The Nigerian National Petroleum Company Limited (NNPC Ltd) is exploring a new partnership model that could grant Chinese investors a controlling 51 percent stake in the Port Harcourt and Warri refineries. This initiative aims to revive and reposition these facilities for sustainable profitability.
Memorandum of Understanding Signed in China
The proposal follows the signing of a Memorandum of Understanding (MoU) between NNPC Ltd and two Chinese firms—Sanjiang Chemical Company Limited and Xinganchen (Fuzhou) Industrial Park Operation and Management Co., Ltd. The agreement, described as a possible technical equity partnership, was signed on April 30, 2026, in Jiaxing City, China. The signatories included NNPC Group Chief Executive Officer Bayo Ojulari, Sanjiang Chemical Chairman Guan Jianzhong, and Xinganchen Chairman Bill Bi.
Structure Similar to NLNG Model
Sources familiar with the arrangement revealed that the proposed deal extends beyond a standard refinery rehabilitation contract and may involve long-term equity ownership by the Chinese firms. The structure is reportedly modeled after Nigeria LNG Limited, where foreign investors hold majority equity, participate in governance, and share operational responsibilities over the long term.
Under the proposed framework, the Chinese companies would assist in completing ongoing rehabilitation work at the Port Harcourt and Warri refineries. They would also handle operations and maintenance services to achieve sustainable performance standards. Additionally, the collaboration aims to increase refining capacity, improve profitability, and upgrade fuel production to meet cleaner and more environmentally friendly standards.

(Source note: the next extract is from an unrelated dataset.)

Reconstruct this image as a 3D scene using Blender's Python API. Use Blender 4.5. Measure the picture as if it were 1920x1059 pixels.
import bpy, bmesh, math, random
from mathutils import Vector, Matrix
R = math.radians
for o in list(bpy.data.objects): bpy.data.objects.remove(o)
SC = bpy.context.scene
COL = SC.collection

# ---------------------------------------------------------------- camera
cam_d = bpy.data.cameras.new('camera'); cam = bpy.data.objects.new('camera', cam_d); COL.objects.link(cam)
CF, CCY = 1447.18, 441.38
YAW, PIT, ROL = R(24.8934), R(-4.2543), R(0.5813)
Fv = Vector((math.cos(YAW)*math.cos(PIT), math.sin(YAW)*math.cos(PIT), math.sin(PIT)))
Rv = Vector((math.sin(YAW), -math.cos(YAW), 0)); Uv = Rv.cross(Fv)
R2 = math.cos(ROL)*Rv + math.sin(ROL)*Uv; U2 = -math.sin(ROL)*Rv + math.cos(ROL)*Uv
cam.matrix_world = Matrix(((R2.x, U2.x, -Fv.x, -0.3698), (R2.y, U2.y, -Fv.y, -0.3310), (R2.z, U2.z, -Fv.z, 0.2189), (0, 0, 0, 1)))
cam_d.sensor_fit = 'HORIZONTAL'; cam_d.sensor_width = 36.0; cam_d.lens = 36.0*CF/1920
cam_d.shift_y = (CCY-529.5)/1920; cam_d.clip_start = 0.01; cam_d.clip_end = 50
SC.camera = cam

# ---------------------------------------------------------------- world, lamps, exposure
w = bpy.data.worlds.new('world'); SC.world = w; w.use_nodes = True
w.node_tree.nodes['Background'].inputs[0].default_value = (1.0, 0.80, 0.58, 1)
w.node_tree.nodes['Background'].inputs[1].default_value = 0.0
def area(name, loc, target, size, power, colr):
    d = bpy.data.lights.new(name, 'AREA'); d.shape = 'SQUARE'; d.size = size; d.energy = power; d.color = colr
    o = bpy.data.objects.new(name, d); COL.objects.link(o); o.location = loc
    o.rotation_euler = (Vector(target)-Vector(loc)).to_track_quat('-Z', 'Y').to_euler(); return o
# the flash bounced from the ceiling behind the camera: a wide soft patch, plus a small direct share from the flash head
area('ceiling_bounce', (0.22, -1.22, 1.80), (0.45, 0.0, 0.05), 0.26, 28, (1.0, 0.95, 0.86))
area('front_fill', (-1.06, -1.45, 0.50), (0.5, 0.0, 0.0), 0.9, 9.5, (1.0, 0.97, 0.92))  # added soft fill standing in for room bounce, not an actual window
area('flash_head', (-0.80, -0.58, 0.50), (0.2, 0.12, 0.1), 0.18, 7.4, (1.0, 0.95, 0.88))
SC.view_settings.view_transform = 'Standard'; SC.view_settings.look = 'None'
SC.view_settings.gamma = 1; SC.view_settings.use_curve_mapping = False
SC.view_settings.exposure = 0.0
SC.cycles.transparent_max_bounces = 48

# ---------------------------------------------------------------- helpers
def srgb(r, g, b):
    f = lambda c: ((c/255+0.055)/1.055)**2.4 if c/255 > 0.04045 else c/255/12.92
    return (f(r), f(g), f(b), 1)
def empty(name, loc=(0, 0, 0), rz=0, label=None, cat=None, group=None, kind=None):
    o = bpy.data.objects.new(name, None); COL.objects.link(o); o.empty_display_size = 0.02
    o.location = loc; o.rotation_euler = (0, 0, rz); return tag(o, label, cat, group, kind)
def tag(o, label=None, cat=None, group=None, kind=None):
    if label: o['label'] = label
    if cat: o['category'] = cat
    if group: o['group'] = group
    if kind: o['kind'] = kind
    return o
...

Petrochemical and Gas Projects Included
Beyond refinery rehabilitation, the parties are exploring investments in petrochemical and gas-based industrial projects around the refinery locations. An NNPC official stated that the project scope includes capacity expansion, yield optimization, petrochemical integration, compliance with cleaner fuel standards, and the development of gas-based industrial hubs in Nigeria.
The official commented: “The scope includes capacity expansion, yield optimisation, petrochemical integration, and compliance with clean fuel standards and exploration of gas-based industrial projects in Nigeria.”
Ojulari Highlights Breakthrough
Speaking after the signing ceremony, Ojulari described the agreement as a major breakthrough following over six months of negotiations. He emphasized that all parties recognized the long-term commercial opportunities tied to the refineries and the need for strong technical and financial partnerships to ensure project success. Ojulari added that the MoU marks an important step toward identifying technical equity partners capable of restarting, expanding, and commercially transforming Nigeria’s refining assets.
The Port Harcourt refinery rehabilitation project was initially awarded to Italian engineering company Maire Tecnimont, while separate rehabilitation work has been ongoing at the Warri refinery. If completed, the proposed arrangement could significantly expand Chinese involvement in Nigeria’s downstream oil, gas, and petrochemical sectors.
Civil society groups have called for Ojulari's resignation over concerns regarding refinery rehabilitation spending and the new MoU with Chinese firms.
Clarivo Oil and Gas Plans New Refinery
In related news, Clarivo Oil and Gas Ltd announced plans to construct a world-class oil refinery in Calabar, Cross River State. CEO Obidike Chukwuebuka stated that the facility will be developed in multiple phases and feature state-of-the-art technologies to produce high-quality petroleum products. The company expects the refinery to come online within about five years, subject to regulatory approvals and successful completion of project phases.